André Léo, “The Young Girl and the Bird” (1850)

It’s certainly no surprise to find work by André Léo in Pierre Leroux’s journal La Revue Sociale. The prolific writer, whose real name was Victoire Léodile Béra, was married to the editor, Grégoire Champseix. But much of her literary output was later, after Champseix’s death, and despite all the very interesting material that I have pulled from La Revue Sociale, I’ll admit that I have never been able to steal the time to give the journal all the attention I’m sure it deserves. So it was nice to find that members of L’Association André Léo have identified a number of contributions, under the pseudonyms Victor Léo and Léo, as also being the work of this woman with so very many names. I started my workday with a quick translation of the shortest of them:

THE YOUNG GIRL AND THE BIRD

This is the time when the wild rose and honeysuckle bushes extend fragrant garlands, when a thousand wonders frail blossom in the grass, under the foliage, in the hollows of rocks. This is the time when amidst the wheat the cornflower shines; when the wild thyme, with its soft color, lines the edges of the roads.

How sweet it is to tread the carpet meadows, when every step brings forth a perfume!

How sweet is the shade of the trees, from which we hear, stretched out on the moss, the song of the birds and the call of the cicada!

When nature lulls with a monotonous voice her voluptuous daytime sleep.

What fragrance does that breeze carry?… My spirit has leapt like the exile at the song of their homeland. — Let us go to the country; Let us worship God.
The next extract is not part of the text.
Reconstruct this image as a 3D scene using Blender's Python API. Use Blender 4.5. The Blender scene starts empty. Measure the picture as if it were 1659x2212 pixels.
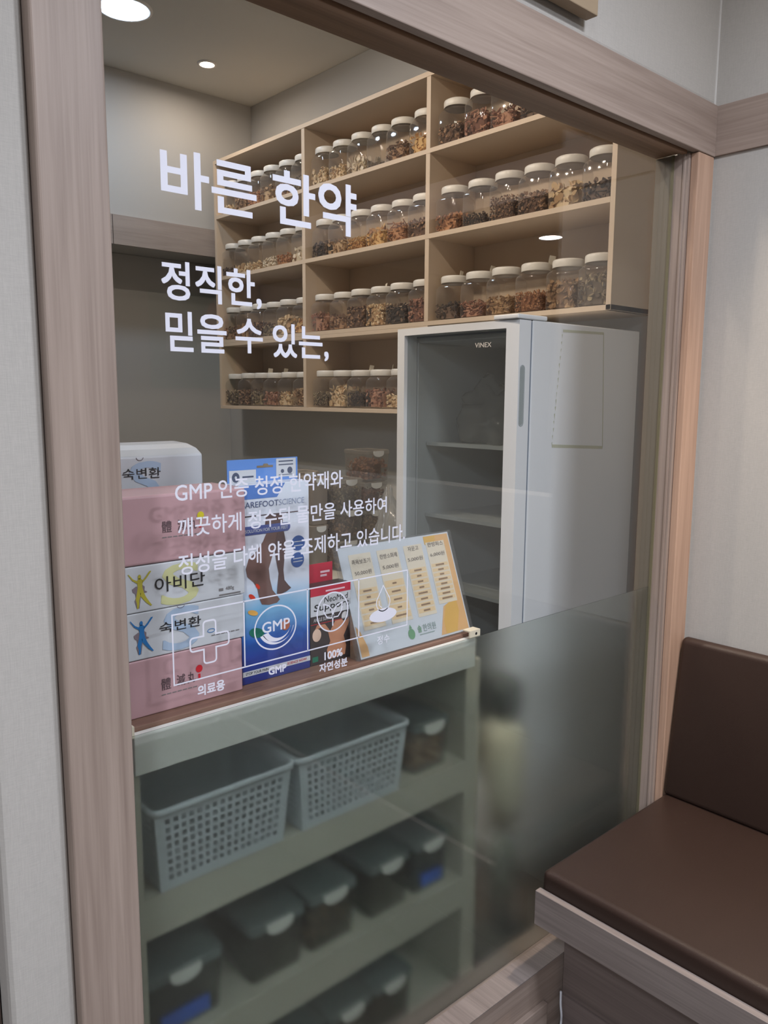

So said the young girl from the city; but they respond to her: “Custom shuts up your life.” — And, crying, she went to sit before the cage of her favorite bird, which each day she fills with seed and fresh biscuit.

“You cry,” Said the bird. “Your breast swells with indignation because they refuse you, O daughter of infinity, air and space. — And yet I, whose wings travel farther in an hour than your steps will take you in a week, you hold me in this narrow cage, far from the flowers and the sun.”

— Thus, absorbed in ourselves, we do not find in our own misfortunes a feeling for those of others. Mutually, at every opportunity, we shatter our destinies; in our hands, space has become a prison. The body lacks air and the spirit love. We suffer without understanding; and each complains by striking.